• _WHAT IS EXPECTED_:
Give again only the lines beginning with the one that contains "Keep writing the" and ending with the one that contains "return np.array(out)"; include both of those lines.

• _RECORD SET_:
-*-

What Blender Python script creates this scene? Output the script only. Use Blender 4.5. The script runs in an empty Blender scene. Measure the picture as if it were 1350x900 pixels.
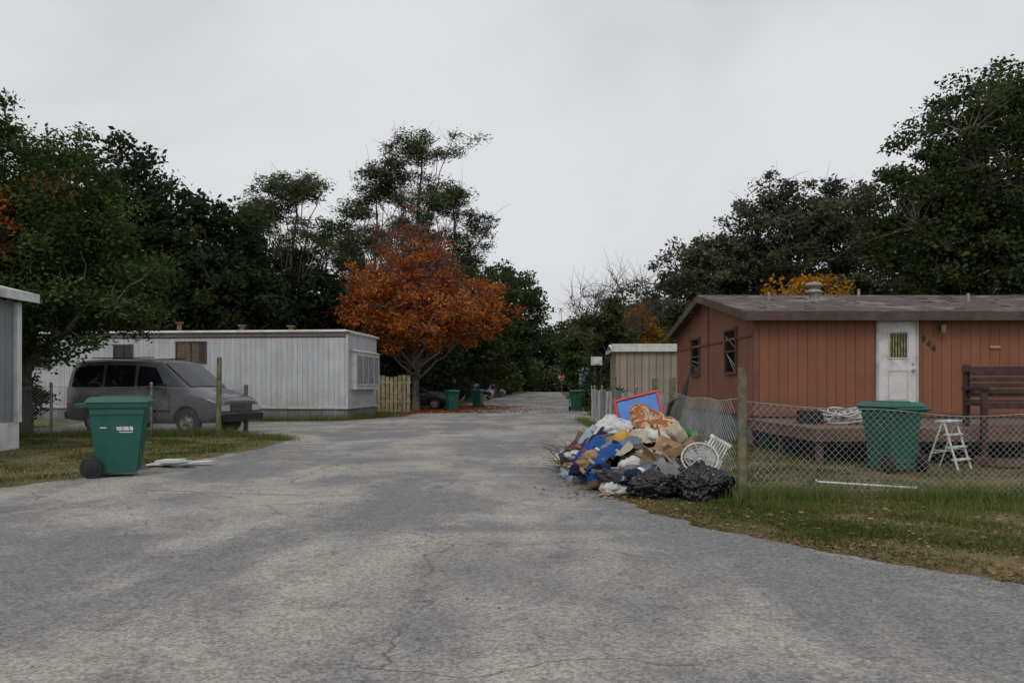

-*-

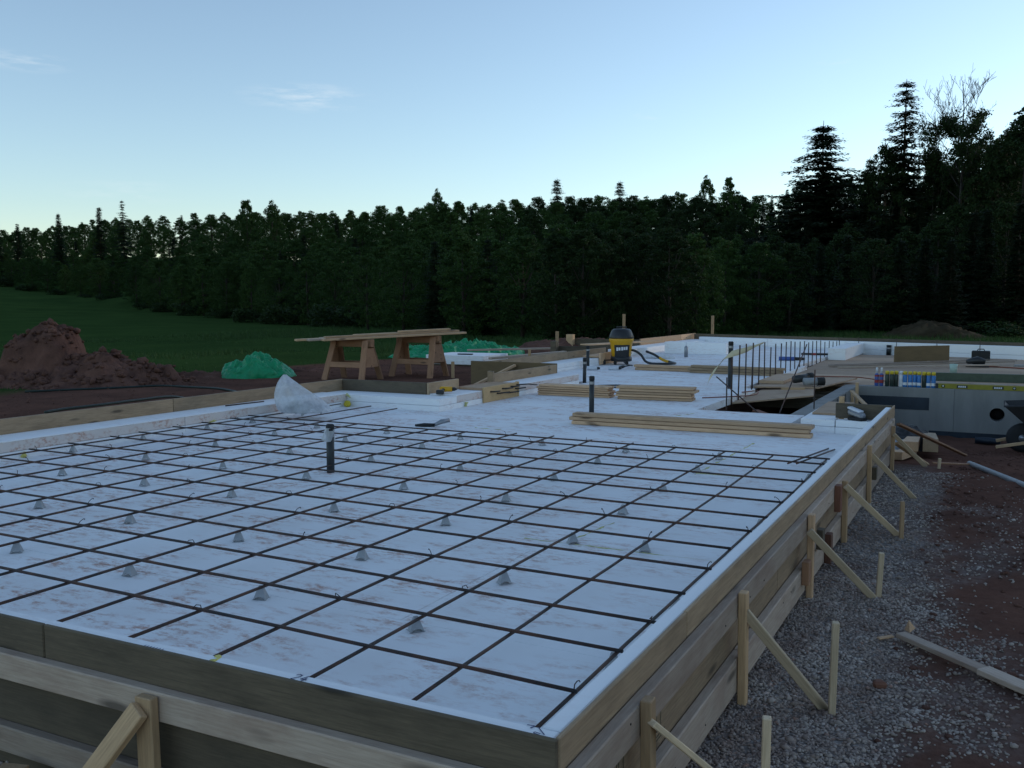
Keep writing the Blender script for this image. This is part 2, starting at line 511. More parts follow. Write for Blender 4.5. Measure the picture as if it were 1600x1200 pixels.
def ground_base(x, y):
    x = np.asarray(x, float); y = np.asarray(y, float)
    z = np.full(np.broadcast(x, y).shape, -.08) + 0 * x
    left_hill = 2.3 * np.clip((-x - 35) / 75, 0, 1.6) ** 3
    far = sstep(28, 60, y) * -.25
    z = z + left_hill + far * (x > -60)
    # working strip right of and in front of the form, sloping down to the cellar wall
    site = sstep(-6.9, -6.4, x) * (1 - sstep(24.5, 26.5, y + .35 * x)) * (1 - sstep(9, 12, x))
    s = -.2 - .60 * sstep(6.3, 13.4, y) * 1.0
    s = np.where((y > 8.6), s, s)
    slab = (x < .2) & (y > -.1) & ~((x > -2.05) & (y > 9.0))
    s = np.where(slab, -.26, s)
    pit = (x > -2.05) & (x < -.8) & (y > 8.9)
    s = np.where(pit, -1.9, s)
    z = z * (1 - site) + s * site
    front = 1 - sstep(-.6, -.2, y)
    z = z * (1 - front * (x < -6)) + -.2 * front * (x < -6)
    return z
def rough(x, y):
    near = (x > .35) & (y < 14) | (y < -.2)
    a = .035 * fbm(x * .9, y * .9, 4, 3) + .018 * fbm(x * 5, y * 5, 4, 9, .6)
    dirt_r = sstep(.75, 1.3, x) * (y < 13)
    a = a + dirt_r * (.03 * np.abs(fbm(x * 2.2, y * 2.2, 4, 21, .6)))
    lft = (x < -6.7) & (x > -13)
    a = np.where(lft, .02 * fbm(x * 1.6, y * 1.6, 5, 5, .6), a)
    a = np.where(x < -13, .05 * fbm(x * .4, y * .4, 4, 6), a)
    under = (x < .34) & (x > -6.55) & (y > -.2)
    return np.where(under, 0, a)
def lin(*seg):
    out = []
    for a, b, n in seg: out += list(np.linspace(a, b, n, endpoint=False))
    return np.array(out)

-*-

• _TASK ANSWER_:
Keep writing the Blender script for this image. This is part 2, starting at line 511. More parts follow. Write for Blender 4.5. Measure the picture as if it were 1600x1200 pixels.
def ground_base(x, y):
    x = np.asarray(x, float); y = np.asarray(y, float)
    z = np.full(np.broadcast(x, y).shape, -.08) + 0 * x
    left_hill = 2.3 * np.clip((-x - 35) / 75, 0, 1.6) ** 3
    far = sstep(28, 60, y) * -.25
    z = z + left_hill + far * (x > -60)
    # working strip right of and in front of the form, sloping down to the cellar wall
    site = sstep(-6.9, -6.4, x) * (1 - sstep(24.5, 26.5, y + .35 * x)) * (1 - sstep(9, 12, x))
    s = -.2 - .60 * sstep(6.3, 13.4, y) * 1.0
    s = np.where((y > 8.6), s, s)
    slab = (x < .2) & (y > -.1) & ~((x > -2.05) & (y > 9.0))
    s = np.where(slab, -.26, s)
    pit = (x > -2.05) & (x < -.8) & (y > 8.9)
    s = np.where(pit, -1.9, s)
    z = z * (1 - site) + s * site
    front = 1 - sstep(-.6, -.2, y)
    z = z * (1 - front * (x < -6)) + -.2 * front * (x < -6)
    return z
def rough(x, y):
    near = (x > .35) & (y < 14) | (y < -.2)
    a = .035 * fbm(x * .9, y * .9, 4, 3) + .018 * fbm(x * 5, y * 5, 4, 9, .6)
    dirt_r = sstep(.75, 1.3, x) * (y < 13)
    a = a + dirt_r * (.03 * np.abs(fbm(x * 2.2, y * 2.2, 4, 21, .6)))
    lft = (x < -6.7) & (x > -13)
    a = np.where(lft, .02 * fbm(x * 1.6, y * 1.6, 5, 5, .6), a)
    a = np.where(x < -13, .05 * fbm(x * .4, y * .4, 4, 6), a)
    under = (x < .34) & (x > -6.55) & (y > -.2)
    return np.where(under, 0, a)
def lin(*seg):
    out = []
    for a, b, n in seg: out += list(np.linspace(a, b, n, endpoint=False))
    return np.array(out)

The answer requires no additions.